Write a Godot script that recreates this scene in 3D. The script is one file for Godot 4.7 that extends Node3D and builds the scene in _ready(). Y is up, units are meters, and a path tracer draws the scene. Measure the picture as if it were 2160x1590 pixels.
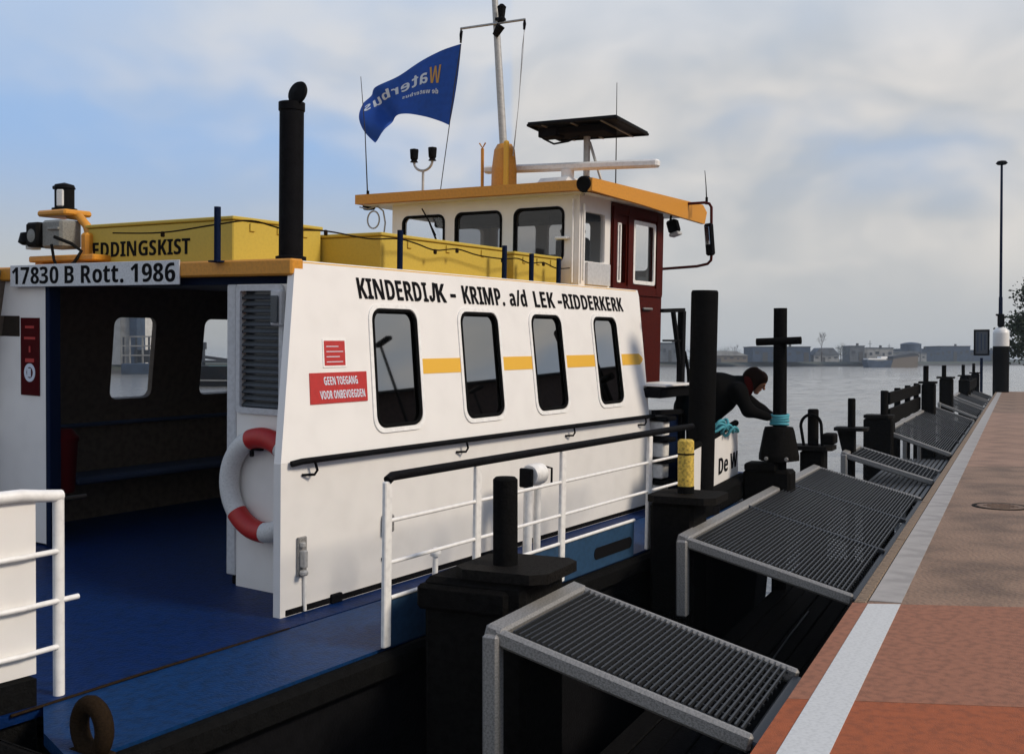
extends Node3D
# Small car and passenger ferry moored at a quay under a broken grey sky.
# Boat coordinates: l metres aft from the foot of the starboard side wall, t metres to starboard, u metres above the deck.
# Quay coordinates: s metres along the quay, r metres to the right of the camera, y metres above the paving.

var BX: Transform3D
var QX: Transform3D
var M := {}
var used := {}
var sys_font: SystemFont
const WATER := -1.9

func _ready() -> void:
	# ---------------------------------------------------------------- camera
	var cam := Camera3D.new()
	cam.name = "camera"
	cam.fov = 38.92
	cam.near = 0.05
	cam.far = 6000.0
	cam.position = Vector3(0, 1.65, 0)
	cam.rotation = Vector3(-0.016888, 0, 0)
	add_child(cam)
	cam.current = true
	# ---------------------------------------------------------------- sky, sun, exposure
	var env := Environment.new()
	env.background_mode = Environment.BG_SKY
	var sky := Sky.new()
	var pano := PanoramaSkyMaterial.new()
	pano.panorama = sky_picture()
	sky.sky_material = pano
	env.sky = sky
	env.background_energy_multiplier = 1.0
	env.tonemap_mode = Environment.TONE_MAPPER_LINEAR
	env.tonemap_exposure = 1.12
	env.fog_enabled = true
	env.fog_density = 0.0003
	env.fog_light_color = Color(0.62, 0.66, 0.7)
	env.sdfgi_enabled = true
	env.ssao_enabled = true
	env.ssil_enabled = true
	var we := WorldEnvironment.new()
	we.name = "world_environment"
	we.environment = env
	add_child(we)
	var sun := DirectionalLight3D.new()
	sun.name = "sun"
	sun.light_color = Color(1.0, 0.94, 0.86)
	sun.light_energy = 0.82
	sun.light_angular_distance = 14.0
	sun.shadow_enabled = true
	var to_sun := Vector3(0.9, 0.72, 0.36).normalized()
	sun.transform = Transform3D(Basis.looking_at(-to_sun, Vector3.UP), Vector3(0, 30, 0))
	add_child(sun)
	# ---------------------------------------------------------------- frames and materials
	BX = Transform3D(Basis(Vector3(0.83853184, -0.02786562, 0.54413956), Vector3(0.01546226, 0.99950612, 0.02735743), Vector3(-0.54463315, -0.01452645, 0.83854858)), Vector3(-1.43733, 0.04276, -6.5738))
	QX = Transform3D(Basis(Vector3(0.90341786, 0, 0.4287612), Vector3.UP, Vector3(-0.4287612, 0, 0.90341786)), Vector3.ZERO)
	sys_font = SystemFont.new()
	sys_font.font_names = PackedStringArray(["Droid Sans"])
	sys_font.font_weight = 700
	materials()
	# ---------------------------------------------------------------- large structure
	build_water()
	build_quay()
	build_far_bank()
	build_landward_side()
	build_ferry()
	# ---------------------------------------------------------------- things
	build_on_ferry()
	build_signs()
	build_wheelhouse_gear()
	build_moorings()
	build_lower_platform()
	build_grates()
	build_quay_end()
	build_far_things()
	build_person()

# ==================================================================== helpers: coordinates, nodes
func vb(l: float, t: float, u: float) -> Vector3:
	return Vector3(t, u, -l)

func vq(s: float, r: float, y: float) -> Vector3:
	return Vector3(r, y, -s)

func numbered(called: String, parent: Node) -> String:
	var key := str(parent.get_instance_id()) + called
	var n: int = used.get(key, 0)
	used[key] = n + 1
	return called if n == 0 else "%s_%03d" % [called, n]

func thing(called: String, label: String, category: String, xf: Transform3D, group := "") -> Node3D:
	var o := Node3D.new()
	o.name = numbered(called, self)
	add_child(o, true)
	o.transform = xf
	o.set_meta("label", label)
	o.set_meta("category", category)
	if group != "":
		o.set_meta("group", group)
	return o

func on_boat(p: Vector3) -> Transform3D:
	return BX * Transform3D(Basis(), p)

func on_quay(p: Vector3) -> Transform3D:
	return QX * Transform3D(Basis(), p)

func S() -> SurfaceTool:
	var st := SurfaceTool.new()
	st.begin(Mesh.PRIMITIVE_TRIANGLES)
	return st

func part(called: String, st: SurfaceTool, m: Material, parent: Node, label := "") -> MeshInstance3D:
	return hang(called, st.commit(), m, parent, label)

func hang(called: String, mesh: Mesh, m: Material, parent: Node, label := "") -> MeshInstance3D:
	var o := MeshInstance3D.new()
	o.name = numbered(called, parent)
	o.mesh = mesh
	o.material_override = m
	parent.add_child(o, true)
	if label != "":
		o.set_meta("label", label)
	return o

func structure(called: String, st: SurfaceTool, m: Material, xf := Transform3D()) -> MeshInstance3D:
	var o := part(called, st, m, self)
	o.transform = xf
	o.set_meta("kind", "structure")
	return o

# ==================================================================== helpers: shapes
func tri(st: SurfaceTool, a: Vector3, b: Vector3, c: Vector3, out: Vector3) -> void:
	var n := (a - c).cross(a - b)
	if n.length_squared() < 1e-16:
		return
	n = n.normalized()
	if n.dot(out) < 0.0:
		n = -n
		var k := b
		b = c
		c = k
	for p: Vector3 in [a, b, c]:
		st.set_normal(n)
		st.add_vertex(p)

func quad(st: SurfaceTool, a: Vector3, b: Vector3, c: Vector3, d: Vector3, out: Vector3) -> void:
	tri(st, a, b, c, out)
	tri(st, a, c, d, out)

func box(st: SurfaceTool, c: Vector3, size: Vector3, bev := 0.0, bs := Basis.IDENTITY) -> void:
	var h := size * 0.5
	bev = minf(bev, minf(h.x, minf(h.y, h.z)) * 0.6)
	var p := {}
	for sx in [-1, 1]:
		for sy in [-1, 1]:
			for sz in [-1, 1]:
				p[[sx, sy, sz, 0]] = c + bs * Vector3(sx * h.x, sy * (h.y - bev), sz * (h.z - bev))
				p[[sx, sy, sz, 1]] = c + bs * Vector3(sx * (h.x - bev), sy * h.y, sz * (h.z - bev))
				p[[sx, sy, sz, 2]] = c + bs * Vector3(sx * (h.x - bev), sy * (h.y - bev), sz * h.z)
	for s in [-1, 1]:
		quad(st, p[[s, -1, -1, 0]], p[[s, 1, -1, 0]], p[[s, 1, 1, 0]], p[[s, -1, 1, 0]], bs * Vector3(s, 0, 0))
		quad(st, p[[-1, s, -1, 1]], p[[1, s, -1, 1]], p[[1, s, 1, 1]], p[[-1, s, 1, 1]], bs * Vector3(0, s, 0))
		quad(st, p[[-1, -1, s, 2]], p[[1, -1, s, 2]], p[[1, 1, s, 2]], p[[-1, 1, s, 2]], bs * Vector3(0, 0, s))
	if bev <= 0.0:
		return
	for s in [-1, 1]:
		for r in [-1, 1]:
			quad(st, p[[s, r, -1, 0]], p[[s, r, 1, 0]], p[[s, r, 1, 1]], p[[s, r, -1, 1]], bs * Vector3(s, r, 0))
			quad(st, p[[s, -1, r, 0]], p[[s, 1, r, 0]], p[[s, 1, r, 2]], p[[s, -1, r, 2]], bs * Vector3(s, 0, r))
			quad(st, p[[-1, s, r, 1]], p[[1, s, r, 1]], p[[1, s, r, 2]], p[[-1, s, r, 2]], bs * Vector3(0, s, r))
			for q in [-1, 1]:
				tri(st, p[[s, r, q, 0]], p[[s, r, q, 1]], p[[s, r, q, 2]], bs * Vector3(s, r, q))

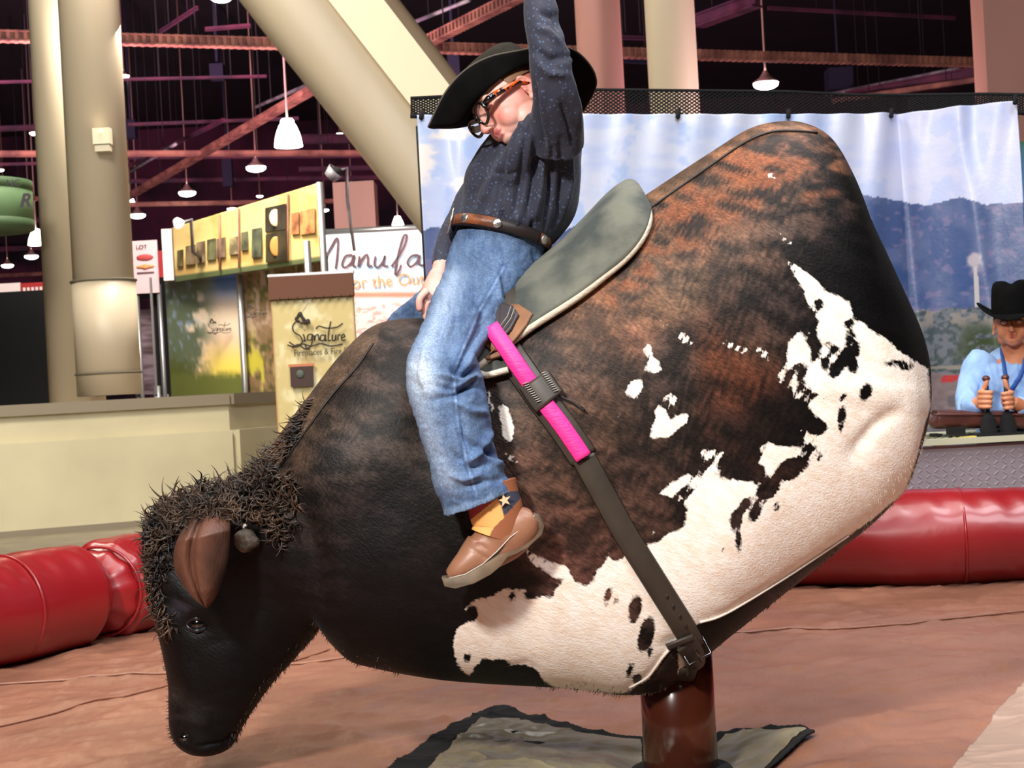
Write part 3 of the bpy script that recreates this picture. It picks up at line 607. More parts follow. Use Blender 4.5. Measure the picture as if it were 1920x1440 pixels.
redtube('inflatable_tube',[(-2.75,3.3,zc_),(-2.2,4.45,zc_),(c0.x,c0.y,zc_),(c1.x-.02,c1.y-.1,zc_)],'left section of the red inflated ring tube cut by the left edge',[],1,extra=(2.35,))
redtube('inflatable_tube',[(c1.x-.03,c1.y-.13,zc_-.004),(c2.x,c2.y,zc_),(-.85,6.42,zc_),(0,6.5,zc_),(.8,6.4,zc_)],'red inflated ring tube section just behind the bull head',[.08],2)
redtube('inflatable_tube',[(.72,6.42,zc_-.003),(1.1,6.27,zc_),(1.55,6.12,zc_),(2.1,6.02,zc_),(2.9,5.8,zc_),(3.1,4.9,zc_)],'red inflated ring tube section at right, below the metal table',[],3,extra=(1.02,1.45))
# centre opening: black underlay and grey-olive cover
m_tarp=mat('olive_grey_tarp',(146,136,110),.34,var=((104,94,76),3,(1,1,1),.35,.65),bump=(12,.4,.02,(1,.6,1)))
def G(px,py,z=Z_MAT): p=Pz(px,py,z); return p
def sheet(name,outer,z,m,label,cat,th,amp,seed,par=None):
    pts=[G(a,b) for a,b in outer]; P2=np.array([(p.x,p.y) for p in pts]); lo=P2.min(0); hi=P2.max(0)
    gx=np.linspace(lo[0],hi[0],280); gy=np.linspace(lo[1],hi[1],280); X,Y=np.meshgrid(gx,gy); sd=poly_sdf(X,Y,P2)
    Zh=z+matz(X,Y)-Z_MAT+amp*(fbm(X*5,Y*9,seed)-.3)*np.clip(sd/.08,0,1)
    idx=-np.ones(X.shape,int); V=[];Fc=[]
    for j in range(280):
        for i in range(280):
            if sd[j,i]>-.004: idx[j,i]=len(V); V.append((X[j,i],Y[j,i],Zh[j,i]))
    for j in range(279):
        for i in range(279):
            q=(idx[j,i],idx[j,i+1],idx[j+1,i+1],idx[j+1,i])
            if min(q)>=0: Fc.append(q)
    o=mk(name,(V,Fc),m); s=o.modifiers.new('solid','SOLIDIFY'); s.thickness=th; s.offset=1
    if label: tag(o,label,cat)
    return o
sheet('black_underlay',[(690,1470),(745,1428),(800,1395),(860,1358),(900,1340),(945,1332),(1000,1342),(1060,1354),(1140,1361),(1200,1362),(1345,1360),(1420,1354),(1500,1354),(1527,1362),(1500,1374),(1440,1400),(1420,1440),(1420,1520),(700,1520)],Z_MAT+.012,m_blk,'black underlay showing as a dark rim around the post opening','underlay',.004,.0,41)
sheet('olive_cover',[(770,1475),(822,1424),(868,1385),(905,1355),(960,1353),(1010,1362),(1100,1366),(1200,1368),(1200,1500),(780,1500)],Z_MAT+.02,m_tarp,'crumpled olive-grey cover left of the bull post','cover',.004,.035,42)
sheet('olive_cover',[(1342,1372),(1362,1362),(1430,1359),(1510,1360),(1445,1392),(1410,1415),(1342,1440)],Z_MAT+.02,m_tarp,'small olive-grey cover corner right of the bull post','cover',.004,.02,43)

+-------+

* _Aim_
Begin at the first line of the data above and repeat each line exactly, stopping after the line containing "const WATER := -1.9". Omit the pictures.

* _Correct result_
Write a Godot script that recreates this scene in 3D. The script is one file for Godot 4.7 that extends Node3D and builds the scene in _ready(). Y is up, units are meters, and a path tracer draws the scene. Measure the picture as if it were 2160x1590 pixels.
extends Node3D
# Small car and passenger ferry moored at a quay under a broken grey sky.
# Boat coordinates: l metres aft from the foot of the starboard side wall, t metres to starboard, u metres above the deck.
# Quay coordinates: s metres along the quay, r metres to the right of the camera, y metres above the paving.

var BX: Transform3D
var QX: Transform3D
var M := {}
var used := {}
var sys_font: SystemFont
const WATER := -1.9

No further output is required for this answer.